Most of the units will have two bedrooms and will average about 1,200 square feet. The building will include a large gym and spa on the top floor as well as a garden courtyard on the ground floor. It’s scheduled to be completed next year.

It’s not as if the company is opposed to condos. In fact, Empire Property is entitling a condo project in Beverly Hills. But the developer opted for rental units in West Hollywood in part because the economics of condo development haven’t yet reached a point where every project is viable.

Berberian said the apartment building could achieve a cumulative return of 20 percent by the time Empire Property sells it off, which could be seven or more years away. As a condo building, the project might have actually lost money.

“It would be too risky for us,” he said.

Math problem

It works like this: Empire Property received a construction loan with about a 2.8 percent interest rate. The company expects to rent the entire building out in about six months of completion. Rents haven’t been set yet but comparable units in the neighborhood average about $3,300 a month, Berberian said.

The company then plans to secure a long-term loan for a low market rate, likely at about 4 percent, to pay off the construction loan while making a return of about 7 percent each year from rental income, generating positive cash flow for the company.

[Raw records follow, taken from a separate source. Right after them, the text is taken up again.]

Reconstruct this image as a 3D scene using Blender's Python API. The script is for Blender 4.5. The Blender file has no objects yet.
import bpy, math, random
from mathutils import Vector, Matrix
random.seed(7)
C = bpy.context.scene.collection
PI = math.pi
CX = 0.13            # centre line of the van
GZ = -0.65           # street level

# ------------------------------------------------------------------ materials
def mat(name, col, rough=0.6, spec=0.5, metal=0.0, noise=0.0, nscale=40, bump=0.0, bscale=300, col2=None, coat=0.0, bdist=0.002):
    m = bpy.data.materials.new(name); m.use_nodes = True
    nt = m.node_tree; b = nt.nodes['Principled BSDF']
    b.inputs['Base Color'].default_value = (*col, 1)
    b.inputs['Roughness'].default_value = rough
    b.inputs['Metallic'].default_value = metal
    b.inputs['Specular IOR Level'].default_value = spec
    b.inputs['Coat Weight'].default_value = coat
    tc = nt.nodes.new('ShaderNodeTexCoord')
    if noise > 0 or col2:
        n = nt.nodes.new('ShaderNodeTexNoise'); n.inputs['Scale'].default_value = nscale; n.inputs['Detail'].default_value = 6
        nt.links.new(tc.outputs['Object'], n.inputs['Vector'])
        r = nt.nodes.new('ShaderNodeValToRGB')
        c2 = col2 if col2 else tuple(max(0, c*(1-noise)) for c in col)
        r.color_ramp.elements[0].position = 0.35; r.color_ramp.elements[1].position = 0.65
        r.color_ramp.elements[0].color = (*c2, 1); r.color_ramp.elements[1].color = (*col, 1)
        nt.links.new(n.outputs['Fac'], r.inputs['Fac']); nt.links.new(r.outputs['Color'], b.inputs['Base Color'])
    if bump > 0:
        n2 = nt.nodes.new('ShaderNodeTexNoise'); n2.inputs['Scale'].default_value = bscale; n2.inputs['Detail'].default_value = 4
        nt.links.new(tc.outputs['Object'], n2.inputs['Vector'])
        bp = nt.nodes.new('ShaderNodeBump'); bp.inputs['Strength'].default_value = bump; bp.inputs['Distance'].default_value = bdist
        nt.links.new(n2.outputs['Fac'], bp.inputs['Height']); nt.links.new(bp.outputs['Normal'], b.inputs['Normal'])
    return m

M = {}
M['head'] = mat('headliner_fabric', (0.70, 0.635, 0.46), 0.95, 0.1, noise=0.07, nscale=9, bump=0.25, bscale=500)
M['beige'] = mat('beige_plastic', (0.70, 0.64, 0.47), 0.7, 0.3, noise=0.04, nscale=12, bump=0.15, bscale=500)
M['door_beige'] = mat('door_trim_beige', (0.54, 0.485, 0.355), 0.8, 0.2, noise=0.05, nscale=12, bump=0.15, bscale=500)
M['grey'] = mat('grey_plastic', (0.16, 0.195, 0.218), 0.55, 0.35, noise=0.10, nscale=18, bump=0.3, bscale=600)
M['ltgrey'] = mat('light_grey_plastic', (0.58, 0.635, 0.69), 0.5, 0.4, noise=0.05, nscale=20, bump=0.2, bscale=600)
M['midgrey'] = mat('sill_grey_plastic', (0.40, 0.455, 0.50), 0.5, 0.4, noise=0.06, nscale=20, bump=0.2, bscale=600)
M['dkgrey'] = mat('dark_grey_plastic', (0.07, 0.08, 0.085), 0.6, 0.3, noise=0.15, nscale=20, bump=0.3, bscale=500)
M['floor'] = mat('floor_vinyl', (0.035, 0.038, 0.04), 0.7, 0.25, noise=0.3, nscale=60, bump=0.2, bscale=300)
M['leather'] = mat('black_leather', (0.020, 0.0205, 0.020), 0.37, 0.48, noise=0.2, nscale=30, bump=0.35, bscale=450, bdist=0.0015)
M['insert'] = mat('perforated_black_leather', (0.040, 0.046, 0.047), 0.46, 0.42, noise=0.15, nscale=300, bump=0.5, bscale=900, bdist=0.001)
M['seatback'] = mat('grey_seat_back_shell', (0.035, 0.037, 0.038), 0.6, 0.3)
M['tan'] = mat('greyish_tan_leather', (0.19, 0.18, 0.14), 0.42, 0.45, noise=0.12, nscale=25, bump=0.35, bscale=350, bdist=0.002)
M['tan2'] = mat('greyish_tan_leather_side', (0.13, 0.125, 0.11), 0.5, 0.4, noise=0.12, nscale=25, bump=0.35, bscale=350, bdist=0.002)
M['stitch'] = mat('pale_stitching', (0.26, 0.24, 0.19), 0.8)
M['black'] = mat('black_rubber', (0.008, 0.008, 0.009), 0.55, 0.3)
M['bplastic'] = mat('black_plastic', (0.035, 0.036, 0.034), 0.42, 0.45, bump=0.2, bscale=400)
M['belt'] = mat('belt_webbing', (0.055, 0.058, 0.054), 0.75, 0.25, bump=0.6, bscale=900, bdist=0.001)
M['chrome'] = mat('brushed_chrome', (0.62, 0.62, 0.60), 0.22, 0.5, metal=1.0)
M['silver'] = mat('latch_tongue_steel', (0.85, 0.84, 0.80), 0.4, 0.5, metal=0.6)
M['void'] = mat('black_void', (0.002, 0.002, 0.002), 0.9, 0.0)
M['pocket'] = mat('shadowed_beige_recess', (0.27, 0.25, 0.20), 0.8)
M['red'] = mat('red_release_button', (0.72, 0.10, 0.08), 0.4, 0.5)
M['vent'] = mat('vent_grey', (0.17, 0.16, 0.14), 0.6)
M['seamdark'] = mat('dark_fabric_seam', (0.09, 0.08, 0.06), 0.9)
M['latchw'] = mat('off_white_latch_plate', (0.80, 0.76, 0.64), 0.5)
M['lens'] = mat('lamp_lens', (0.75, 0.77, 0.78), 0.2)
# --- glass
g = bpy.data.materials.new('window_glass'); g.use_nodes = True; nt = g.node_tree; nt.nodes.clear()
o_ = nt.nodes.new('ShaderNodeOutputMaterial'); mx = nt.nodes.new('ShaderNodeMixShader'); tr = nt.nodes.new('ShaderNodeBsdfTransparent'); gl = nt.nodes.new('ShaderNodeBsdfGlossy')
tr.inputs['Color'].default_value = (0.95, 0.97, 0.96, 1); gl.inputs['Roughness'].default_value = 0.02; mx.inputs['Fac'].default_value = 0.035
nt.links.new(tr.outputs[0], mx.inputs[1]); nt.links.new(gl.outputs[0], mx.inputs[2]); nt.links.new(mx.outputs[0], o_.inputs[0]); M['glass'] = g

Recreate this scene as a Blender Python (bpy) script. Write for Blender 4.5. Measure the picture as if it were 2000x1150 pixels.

As a condo project, the construction loan would have been similar but Empire Property would have had to pay off the loan with the sale of individual condos, which could take a year or more. To complicate matters further, the price of those condos, and in turn the profit for the company, would be dictated by the market and could mean the company falls short of its needed amount.

Condos in the neighborhood had a median sale price of $655,000, or about $451 a square foot, in August, according to data from Seattle brokerage Redfin.

“On this particular deal, if (sale prices) run below $450 a foot, we are running the risk of not meeting our investment targets,” Berberian said.

Not only that, but apartment buildings typically cost about 15 percent less to build than condo projects. Meanwhile, rents have shot up 8 percentage points in the last year.

Ken Kahan, principal at development company California Landmark Development, agrees that the market still favors apartments over condos in many cases.

His company completed a condo project last year at 1817 Prosser Ave. in Westwood. He sold the units – mostly 1,250-square-foot, two-bedroom condos – in about six months, but only got about $475 a foot.

“We did well but did not get huge price points,” he said.

Those kinds of results led the company to convert two of its other condo projects to apartments. One of them was 75 percent leased within five weeks for an average rent of about $4,000 a unit.

If the market continues to improve, Kahan said he may sell them as condos again. But that could still be five years away.

“The condo market is still in its first inning in my opinion,” Kahan said. “But the rental market is on fire.”